Peter Hill's Business Card Doubles as a Handy Protoboard for Electronic Experimentation

This clever creation is a business card you'll definitely want to keep handy.

Gareth Halfacree
3 months agoHW101

Electrical and embedded hardware designer Peter Hill has a business card you'll want to keep handy — doubling, as it does, as a protoboard-style prototyping platform for your own electronic circuits.

"Haven't you always looked around, wished you had one more 'stripboard' or 'perfboard' for that circuit you're dreaming up or debugging," Hill asks, rhetorically, in support of his creation. "This business card might just save the day! And who knows, maybe it'll lead to a future collaboration. [It's] a PCB Business Card that doubles as a handy prototyping tool!"

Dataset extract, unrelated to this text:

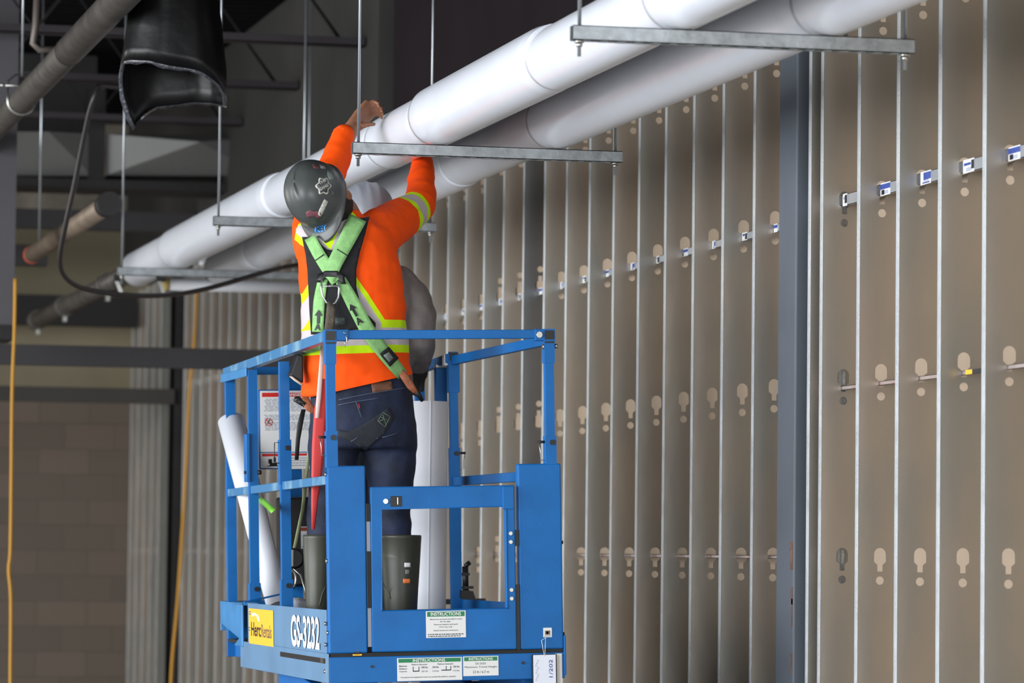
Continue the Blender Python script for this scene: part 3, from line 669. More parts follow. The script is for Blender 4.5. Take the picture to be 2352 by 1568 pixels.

The card itself, brought to our attention by Adafruit, is a plain PCB, with no components installed — making it flat enough to slide into a wallet or business card holder. Its silkscreen and copper layers provide contact information for its creator, fulfilling the purpose of a business card, and documentation on how to use it as a platform for electronic experimentation.

The bulk of the board is made up of 0.1" through-holes, arranged much like a breadboard, which can accept a range of components. There are power rails to the top and bottom, again like a breadboard, and space to fit a USB Type-C or USB Micro-B port for power — or the card can be wired up to an external power supply, complete with support for reverse polarity protection.

There are places to put decoupling capacitors, mounting holes, and even places to put common integrated circuit (IC) parts: pads for a SOIC-8-packaged op-amp, a SOT-23 linear regulator, and an oscillator.

The KiCad project files for the card are available on Hill's GitHub repository, under the permissive MIT license.